Es gibt bessere Alternativen

Das soll nicht heissen, dass Libra keinen potenziellen Nutzen hat. In gescheiterten Staaten, wo das Finanzsystem komplett zusammengebrochen ist, wäre Libra besser als nichts. Das Projekt könnte frischen Wind ins Geschäft mit Fremdwährungen bringen und die Gebühren von Firmen wie Western Union oder Moneygram drücken. Ziemlich sicher bietet Libra eine Grundlage für ein System von Online-Mikrotransaktionen. Diese Anwendungsfälle sind betreffen diejenigen allerdings nur am Rande, die gar keinen Zugang zu Finanzdienstleistungen haben. 

Innovative Fintech-Unternehmen haben dagegen das Potenzial, diesen Menschen zu helfen. Sei es Online-Banking, Mikrofinanz oder Crowd-Investing – mithilfe von Technologie können Finanzdienstleistungen leichter zugänglich gemacht werden. Dafür sind kleine Firmen allerdings besser geeignet; im Gegensatz zu globalen Tech-Riesen, die alle über den gleichen Kamm scheren, kennen sie die lokalen Bedürfnisse und Probleme.

Klein anfangen

Aus diesem Grund ist es umso wichtiger, einem Wirtschaftssektor zu helfen, der ebenfalls nur beschränkt Zugang zu Finanzdienstleistungen hat: Fintech- und Blockchain-Unternehmen.
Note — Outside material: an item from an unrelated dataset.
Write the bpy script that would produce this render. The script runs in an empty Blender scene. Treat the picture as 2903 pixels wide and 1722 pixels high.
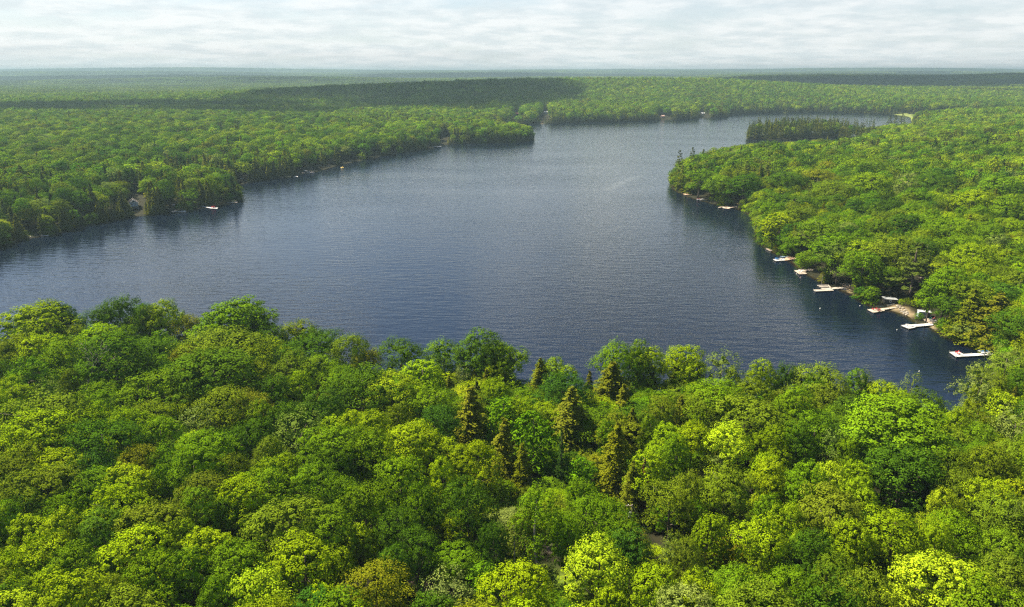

Schweizer Firmen, welche die Distributed-Ledger-Technologie nutzen, werden von Banken oft als Kunden abgelehnt – auch andernorts unterliegen die Startups solchen Einschränkungen. Wenn wir also wirklich etwas für finanzielle Integration tun wollen, sollten wir vielleicht mit den kleineren, innovativeren Firmen anfangen, die auf lokaler Ebene wirklich etwas bewegen können. 


Daniel Spier ist Gründer und CEO von Initium, einem Unternehmen, welches Bankdienstleistungen für Startups aus dem Fintech- und Blockchain-Bereich erbringen will. Zu diesem Zweck hofft die Firma gleich an mehreren Orten auf eine Banklizenz, darunter in Liechtenstein. Das Unternehmen arbeitet auf der Technologie-Seite mit Swisscom Blockchain zusammen. Die Bank-Expertise bringt Spier selbst mit, er war zuletzt CEO von IDT Financial Services, einer Bank mit Sitz in Gibraltar, die vor allem im Kartengeschäft tätig ist.